### CHALLENGE
Repeat exactly what appears from the opening line of the listing to the line with "col = sc.collection", inclusive.

### INFORMATION PROVIDED
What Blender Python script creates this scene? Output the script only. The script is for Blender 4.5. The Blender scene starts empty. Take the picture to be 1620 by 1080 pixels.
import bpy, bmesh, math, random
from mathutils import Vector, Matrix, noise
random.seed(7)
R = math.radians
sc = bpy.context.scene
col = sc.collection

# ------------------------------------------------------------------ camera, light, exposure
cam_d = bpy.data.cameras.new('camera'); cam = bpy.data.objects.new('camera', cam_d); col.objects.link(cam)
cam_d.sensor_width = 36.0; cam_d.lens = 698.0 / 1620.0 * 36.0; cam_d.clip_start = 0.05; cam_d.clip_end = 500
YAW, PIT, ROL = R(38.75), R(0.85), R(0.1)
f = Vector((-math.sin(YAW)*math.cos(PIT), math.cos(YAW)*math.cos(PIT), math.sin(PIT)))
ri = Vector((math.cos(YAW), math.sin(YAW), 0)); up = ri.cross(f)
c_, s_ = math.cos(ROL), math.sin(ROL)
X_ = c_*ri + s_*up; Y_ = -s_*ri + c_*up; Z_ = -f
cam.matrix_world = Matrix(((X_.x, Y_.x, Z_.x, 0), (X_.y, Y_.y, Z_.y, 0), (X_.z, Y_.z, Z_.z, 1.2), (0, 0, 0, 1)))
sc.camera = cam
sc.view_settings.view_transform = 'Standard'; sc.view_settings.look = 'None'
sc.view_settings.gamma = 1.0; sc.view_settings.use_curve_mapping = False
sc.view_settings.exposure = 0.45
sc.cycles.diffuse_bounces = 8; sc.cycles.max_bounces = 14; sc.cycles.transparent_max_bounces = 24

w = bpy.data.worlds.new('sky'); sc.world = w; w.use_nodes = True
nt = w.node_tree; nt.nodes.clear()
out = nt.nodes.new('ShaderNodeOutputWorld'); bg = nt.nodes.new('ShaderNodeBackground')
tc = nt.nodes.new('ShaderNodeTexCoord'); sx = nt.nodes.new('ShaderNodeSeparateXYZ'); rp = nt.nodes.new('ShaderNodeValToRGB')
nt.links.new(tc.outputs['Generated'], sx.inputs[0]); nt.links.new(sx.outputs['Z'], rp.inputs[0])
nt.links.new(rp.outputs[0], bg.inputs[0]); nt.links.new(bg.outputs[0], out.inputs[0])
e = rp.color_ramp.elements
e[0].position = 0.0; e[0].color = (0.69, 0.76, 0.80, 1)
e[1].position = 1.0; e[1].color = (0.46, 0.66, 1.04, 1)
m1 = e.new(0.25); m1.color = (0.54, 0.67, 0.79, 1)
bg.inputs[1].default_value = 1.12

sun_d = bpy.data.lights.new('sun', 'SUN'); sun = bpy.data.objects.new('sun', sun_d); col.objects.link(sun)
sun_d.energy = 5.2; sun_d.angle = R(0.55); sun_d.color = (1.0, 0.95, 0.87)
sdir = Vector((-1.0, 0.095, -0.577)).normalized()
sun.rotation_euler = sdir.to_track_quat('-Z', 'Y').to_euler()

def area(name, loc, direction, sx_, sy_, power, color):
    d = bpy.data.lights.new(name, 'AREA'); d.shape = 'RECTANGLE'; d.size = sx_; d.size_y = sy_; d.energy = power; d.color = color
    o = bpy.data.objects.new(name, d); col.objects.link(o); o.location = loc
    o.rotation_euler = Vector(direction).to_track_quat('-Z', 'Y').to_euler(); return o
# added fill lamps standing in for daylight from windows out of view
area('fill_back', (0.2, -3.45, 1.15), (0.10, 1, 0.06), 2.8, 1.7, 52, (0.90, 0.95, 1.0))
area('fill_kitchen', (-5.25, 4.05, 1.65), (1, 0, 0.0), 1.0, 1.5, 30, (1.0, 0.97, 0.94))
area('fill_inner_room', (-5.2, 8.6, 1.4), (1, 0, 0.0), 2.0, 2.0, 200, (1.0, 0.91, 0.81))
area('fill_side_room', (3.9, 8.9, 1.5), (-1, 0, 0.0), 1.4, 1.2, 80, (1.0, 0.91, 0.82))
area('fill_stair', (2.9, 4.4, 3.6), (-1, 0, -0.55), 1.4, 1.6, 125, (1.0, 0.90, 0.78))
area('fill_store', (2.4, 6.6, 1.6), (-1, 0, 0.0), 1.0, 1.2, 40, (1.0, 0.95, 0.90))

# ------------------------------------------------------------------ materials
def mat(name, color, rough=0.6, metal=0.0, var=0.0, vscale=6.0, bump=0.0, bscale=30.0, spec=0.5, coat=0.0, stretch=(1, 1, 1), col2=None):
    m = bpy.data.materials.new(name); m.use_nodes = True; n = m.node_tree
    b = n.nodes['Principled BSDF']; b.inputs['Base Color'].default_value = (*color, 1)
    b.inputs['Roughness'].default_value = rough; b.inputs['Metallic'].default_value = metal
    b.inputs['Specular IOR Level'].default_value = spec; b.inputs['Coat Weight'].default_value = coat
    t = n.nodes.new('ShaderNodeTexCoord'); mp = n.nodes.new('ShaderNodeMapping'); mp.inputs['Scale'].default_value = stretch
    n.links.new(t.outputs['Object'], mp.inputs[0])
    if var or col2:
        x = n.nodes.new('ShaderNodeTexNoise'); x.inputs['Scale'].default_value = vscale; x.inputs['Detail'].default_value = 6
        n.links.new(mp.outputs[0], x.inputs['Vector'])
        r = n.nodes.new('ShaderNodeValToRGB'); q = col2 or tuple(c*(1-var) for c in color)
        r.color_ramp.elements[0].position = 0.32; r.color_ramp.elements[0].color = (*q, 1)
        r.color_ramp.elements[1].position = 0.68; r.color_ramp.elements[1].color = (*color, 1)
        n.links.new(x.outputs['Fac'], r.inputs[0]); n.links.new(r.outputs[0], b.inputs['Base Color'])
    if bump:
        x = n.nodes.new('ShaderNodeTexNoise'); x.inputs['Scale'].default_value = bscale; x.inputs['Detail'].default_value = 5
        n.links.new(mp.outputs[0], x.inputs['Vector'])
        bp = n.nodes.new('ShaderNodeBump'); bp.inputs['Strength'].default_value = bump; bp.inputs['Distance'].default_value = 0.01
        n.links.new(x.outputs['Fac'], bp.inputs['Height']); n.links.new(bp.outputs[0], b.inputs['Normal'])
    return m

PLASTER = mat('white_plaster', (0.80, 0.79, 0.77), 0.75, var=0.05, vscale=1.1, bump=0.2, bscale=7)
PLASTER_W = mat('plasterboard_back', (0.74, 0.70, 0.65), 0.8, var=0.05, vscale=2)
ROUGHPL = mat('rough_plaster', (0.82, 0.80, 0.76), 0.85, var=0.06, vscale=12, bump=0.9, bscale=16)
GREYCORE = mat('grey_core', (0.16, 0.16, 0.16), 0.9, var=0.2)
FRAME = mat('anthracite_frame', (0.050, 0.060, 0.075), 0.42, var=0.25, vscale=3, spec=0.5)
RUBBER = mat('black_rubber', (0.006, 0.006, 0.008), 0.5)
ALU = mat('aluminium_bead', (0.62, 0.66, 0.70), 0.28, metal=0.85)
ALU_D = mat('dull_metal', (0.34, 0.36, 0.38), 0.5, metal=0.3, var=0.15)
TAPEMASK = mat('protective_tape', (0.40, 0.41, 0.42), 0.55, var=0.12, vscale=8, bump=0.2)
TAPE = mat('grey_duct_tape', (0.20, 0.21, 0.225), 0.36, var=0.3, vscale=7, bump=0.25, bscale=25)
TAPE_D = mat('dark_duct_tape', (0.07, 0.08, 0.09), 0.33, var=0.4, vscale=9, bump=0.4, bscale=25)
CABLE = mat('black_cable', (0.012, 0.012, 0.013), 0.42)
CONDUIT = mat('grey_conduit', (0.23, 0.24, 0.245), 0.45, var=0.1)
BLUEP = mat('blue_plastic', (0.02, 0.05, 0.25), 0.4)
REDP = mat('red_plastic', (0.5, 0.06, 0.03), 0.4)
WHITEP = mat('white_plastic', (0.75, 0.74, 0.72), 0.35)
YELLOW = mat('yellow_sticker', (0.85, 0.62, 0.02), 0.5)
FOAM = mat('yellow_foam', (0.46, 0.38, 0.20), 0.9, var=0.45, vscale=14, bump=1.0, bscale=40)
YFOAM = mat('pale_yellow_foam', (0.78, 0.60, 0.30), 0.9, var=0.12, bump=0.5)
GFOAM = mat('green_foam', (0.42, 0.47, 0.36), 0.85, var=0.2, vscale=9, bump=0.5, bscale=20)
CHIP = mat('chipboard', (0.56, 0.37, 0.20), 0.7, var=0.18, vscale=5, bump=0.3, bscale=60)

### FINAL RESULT
What Blender Python script creates this scene? Output the script only. The script is for Blender 4.5. The Blender scene starts empty. Take the picture to be 1620 by 1080 pixels.
import bpy, bmesh, math, random
from mathutils import Vector, Matrix, noise
random.seed(7)
R = math.radians
sc = bpy.context.scene
col = sc.collection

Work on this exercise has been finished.